Interestingly, when Onnes won the Nobel Prize two years later, he did not win it explicitly for this discovery, but rather for his general “investigations on the properties of matter at low temperatures which led, inter alia, to the production of liquid helium.” The prize showed unusual prescience (actually dumb luck) on the part of the Nobel Committee because it turned out, for reasons no one could have suspected in 1913, that liquid helium itself had properties at least as fascinating as those related to the conductivity of mercury and other metals at low temperatures. In 1938 it was discovered that liquid helium, when cooled sufficiently, exhibits a phenomenon known as
superfluidity
, which on its surface seems even stranger than superconductivity. Again, equally remarkably, Onnes probably cooled liquid helium to temperatures where it was superfluid, but didn’t remark on this otherwise remarkable phenomenon.

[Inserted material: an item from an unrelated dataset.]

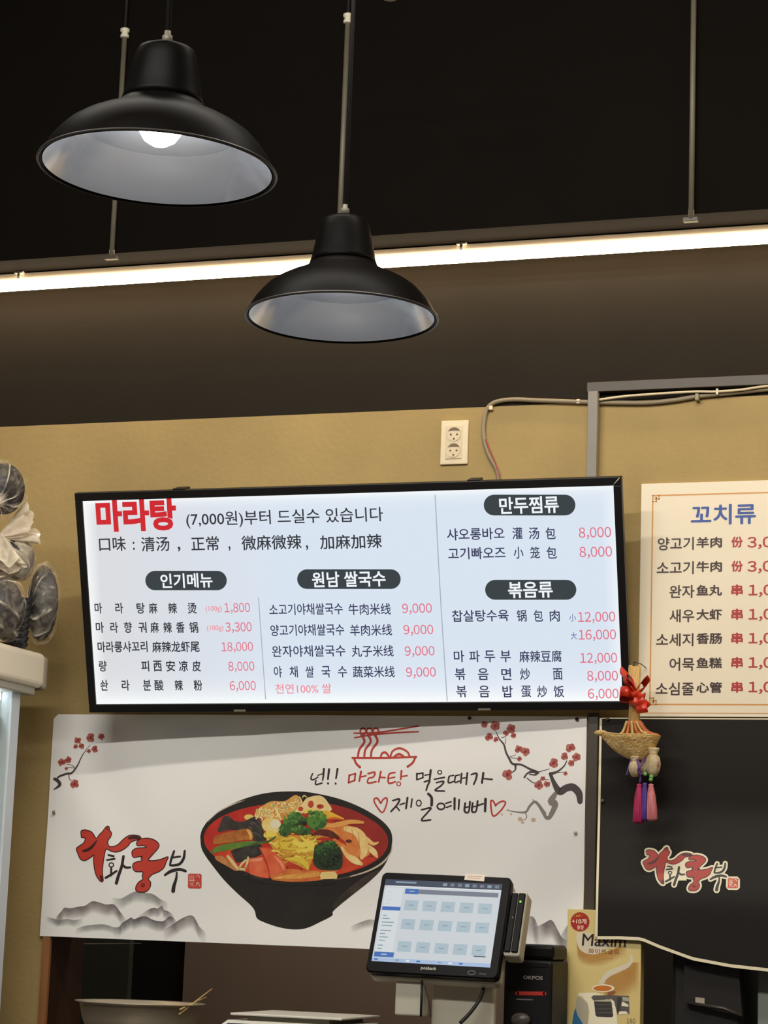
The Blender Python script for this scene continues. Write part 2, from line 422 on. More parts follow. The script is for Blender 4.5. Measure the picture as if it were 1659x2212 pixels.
# ------------------------------------------------------------------ pendant lamps
def pendant(px, py, depth, label, bulb_z, bulb_r, tilt, bm_):
    P = CAM+pixel_ray(px, py)*depth; Rr = 0.178
    t = thing('pendant_lamp', label, 'lamp', P, 'black industrial pendant lamps')
    T = Matrix.Translation(P) @ Matrix.Rotation(R(tilt), 4, 'Y')
    prof = [(1.0, 0.0), (0.965, 0.07), (0.915, 0.155), (0.86, 0.225), (0.79, 0.30), (0.70, 0.365), (0.60, 0.42), (0.50, 0.465), (0.42, 0.505),
            (0.378, 0.54), (0.350, 0.575), (0.332, 0.63), (0.312, 0.73), (0.290, 0.84), (0.268, 0.95), (0.250, 1.02), (0.232, 1.055), (0.19, 1.075), (0.09, 1.11), (0.0, 1.125)]
    outer = [(r*Rr, z*Rr) for r, z in prof[:11]]
    b = MB(); b.lathe(outer+[(r*Rr-0.003, z*Rr-0.002) for r, z in prof[:11]][::-1]+[outer[0]], 0, 96, T); b.build('shade', M['black_shade'], t)
    b = MB(); b.lathe([(prof[10][0]*Rr-0.002, prof[10][1]*Rr)]+[(r*Rr+0.0008, z*Rr) for r, z in prof[10:]], 0, 64, T)
    b.build('neck_cap', M['black_shade'], t)
    b = MB()
    inn = [(0.985, 0.004), (0.95, 0.065), (0.90, 0.145), (0.845, 0.212), (0.775, 0.285), (0.685, 0.345)]
    inn2 = [(0.6845, 0.3455), (0.58, 0.40), (0.48, 0.445), (0.40, 0.48), (0.34, 0.53), (0.30, 0.60), (0.0, 0.62)]
    b.lathe([(r*Rr-0.004, z*Rr) for r, z in inn], 0, 96, T); b.f = [f for f in b.f if len(f) == 4]; b.mi = b.mi[:len(b.f)]; b.sm = b.sm[:len(b.f)]
    m0 = len(b.f)
    b.lathe([((r*Rr-0.004) if r > 0 else 0, z*Rr) for r, z in inn2], 0, 96, T)
    keep = [i for i, f in enumerate(b.f) if len(f) == 4 or i < m0]
    b.f = [b.f[i] for i in keep]; b.mi = [b.mi[i] for i in keep]; b.sm = [b.sm[i] for i in keep]
    b.build('reflector', M['silver'], t)
    b = MB(); tor = [((1.0*Rr)+0.0022*math.cos(a), 0.0022*math.sin(a)) for a in [2*math.pi*i/8 for i in range(9)]]
    b.lathe(tor, 0, 96, T); b.build('rim', M['rim'], t)
    b = MB()
    bp = [(0.0, -1.0), (0.35, -0.94), (0.7, -0.72), (0.93, -0.36), (1.0, 0.0), (0.95, 0.32), (0.78, 0.65), (0.58, 0.95), (0.5, 1.25), (0.45, 1.6)]
    b.lathe([(r*bulb_r, bulb_z+bulb_r+z*bulb_r) for r, z in bp], 0, 32, T); b.build('bulb', bm_, t)
    b = MB(); top = T @ Vector((0, 0, 1.115*Rr))
    b.lathe([(0, 0), (0.008, 0), (0.008, 0.012), (0.005, 0.014), (0.005, 0.02), (0, 0.021)], 0, 16, Matrix.Translation(top)); b.build('cord_grip', M['conduit'], t)
    b = MB(); b.tube([top+Vector((0, 0, 0.015)), (top.x, top.y, (top.z+ZC)/2), (top.x, top.y, ZC)], 0.0042, 0, 10); b.build('cord', M['cord'], t)
pendant(340, 366, 3.41, 'larger black pendant lamp with a bright white bulb showing under its shade', 0.036, 0.034, 1.3, M['bulb'])
pendant(738, 687, 4.21, 'smaller black pendant lamp crossing the light strip, no bulb showing', 0.058, 0.026, -0.6, M['bulb2'])

# ------------------------------------------------------------------ backlit menu board
a, bb, c = R(17.1643), R(-1.0012), R(5.0)
RM = (Matrix.Rotation(c, 3, 'Z') @ Matrix.Rotation(a, 3, 'X') @ Matrix.Rotation(bb, 3, 'Y'))
TU, TN, TV = RM @ Vector((1, 0, 0)), RM @ Vector((0, -1, 0)), RM @ Vector((0, 0, 1))
BW, BH = 1.4304, 0.5807
B0 = Vector((-1.97169, -0.10, 1.94185))
def tvp(x, n, z): return B0 + TU*x + TN*n + TV*z
TM = Matrix.Translation(B0) @ RM.to_4x4()
tv = thing('menu_board', 'wide backlit white menu board in a black frame, tilted above the banner', 'menu board', B0)
FR = 0.0215
b = MB(); T_ = TM
for lo, hi in (((-BW/2, 0, BH-FR), (BW/2, 0.028, BH)), ((-BW/2, 0, 0), (BW/2, 0.028, FR)), ((-BW/2, 0, FR), (-BW/2+FR*0.92, 0.028, BH-FR)), ((BW/2-FR*0.92, 0, FR), (BW/2, 0.028, BH-FR))):
    b.box(lo, hi, 0, 0.0018, T_)
b.box((-BW/2+0.004, 0.020, 0.004), (BW/2-0.004, 0.0275, BH-0.004), 0, 0, T_)
b.build('frame', M['bezel'], tv)
# lit face
def lit_panel():
    m = bpy.data.materials.new('lit_panel'); m.use_nodes = True; nt = m.node_tree; p = nt.nodes['Principled BSDF']
    p.inputs['Base Color'].default_value = (0.02, 0.02, 0.02, 1); p.inputs['Roughness'].default_value = 0.3; p.inputs['Specular IOR Level'].default_value = 0.2
    at_ = nt.nodes.new('ShaderNodeAttribute'); at_.attribute_name = 'fade'       # lamp strips run along the top and bottom edges
    mx = nt.nodes.new('ShaderNodeMix'); mx.data_type = 'RGBA'
    tc = nt.nodes.new('ShaderNodeTexCoord'); sp = nt.nodes.new('ShaderNodeSeparateXYZ'); nt.links.new(tc.outputs['Object'], sp.inputs[0])
    mr = nt.nodes.new('ShaderNodeMapRange'); mr.inputs[1].default_value = -0.70; mr.inputs[2].default_value = -0.15; nt.links.new(sp.outputs[0], mr.inputs[0])
    mx.inputs[6].default_value = rgb(219, 219, 222); mx.inputs[7].default_value = rgb(217, 228, 242)
    nt.links.new(mr.outputs[0], mx.inputs[0])
    m2 = nt.nodes.new('ShaderNodeMix'); m2.data_type = 'RGBA'; m2.inputs[7].default_value = rgb(252, 255, 255)
    nt.links.new(mx.outputs[2], m2.inputs[6]); nt.links.new(at_.outputs['Fac'], m2.inputs[0])
    nt.links.new(m2.outputs[2], p.inputs['Emission Color']); p.inputs['Emission Strength'].default_value = 0.98
    return m
LITM = lit_panel()
TXT = [LITM, glow('lit_black_ink', (56, 60, 66), 0.9), glow('lit_navy_ink', (62, 66, 98), 0.9), glow('lit_red_title', (206, 40, 48), 1.0),
       glow('lit_price_ink', (226, 112, 130), 1.0), glow('lit_pill', (62, 70, 74), 0.9), glow('lit_white', (240, 246, 252), 1.0),
       glow('lit_divider', (176, 186, 202), 0.9), glow('lit_pink_small', (238, 150, 160), 1.0), glow('lit_blue_small', (98, 122, 170), 0.9)]
tvs = Sheet(tvp(0, 0, 0)-TN*0.006, TU, TV, ls=0.00025)
b = MB()
x0, x1, z0, z1 = -BW/2+FR*0.9, BW/2-FR*0.9, FR-0.001, BH-FR+0.001
xs = [x0+(x1-x0)*i/40 for i in range(41)]; zs = [z0+(z1-z0)*(i/40) for i in range(41)]
vv = []; fd = []
for zi, z in enumerate(zs):
    for xi, x in enumerate(xs):
        vv.append(tvs.P0+TU*x+TV*z); e = max(math.exp(-(z-z0)/0.030)*1.15, math.exp(-(z1-z)/0.013)*0.9, 0.8*math.exp(-(x-x0)/0.008), 0.5*math.exp(-(x1-x)/0.010))
        fd.append(min(1, e))
b.add(vv, [[i*41+j, i*41+j+1, (i+1)*41+j+1, (i+1)*41+j] for i in range(40) for j in range(40)], 0, False, fade=fd)
Z1, Z2, Z3 = zoomer(150, 1030, 3.687), zoomer(560, 1030, 3.77), zoomer(900, 1030, 3.53)
Z4, Z5, Z6 = zoomer(180, 1280, 3.95), zoomer(550, 1280, 3.858), zoomer(920, 1280, 3.607)
BK, NV, RD, PR, PL, WH, DV, PK, BL = 1, 2, 3, 4, 5, 6, 7, 8, 9
def tx(T, body, xl, xr, cy, h, mi, bold=0.0, layer=2): tvs.T = T; tvs.text(b, body, xl, xr, cy, h, mi, layer, bold)
tx(Z1, '마라탕', 212, 852, 305, 258, RD, 0.042)
tx(ID, '(7,000원)부터 드실수 있습니다', 402, 828, 1118.5, 36, BK, 0.008)
for s_, l_, r_, y_, h_ in (('口味', 214, 272, 1175, 31), (':', 287, 291, 1179, 18), ('清汤', 305, 366, 1175, 32), (',', 384, 390, 1186, 11), ('正常', 413, 473, 1174, 31),
                           (',', 494, 498, 1185, 11), ('微麻微辣', 521.5, 651.5, 1171.5, 32), (',', 661, 666, 1183, 11), ('加麻加辣', 691, 825, 1170, 31)):
    tx(ID, s_, l_, r_, y_, h_, BK, 0.012)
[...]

In its superfluid phase, helium flows with no friction whatsoever. Put it in a container, and it will spontaneously flow in a thin film up over its edges. No matter how small a crack, it will flow through it. Unlike superconductivity, where the magic is hidden behind resistance and current measurements, with superfluidity it is on full display before our eyes.

As late as the early 1950s neither of these remarkable phenomena had yet been explained in terms of a microscopic atomic theory. As Feynman put it, they were like “two cities under siege . . . completely surrounded by knowledge although they themselves remained isolated and unassailable.” At the same time, he was enamored with all of the fascinating new phenomena that nature revealed at low temperatures, and said, “I imagine experimental physicists must often look with envy at men like Kamerlingh Onnes, who discovered a field like low temperature, which seems to be bottomless and in which one can go down and down.” Feynman was fascinated by all of these phenomena, but he turned his attention primarily to the mysteries of liquid helium, although he continued to struggle, ultimately unsuccessfully, to unravel the origin of superconductivity.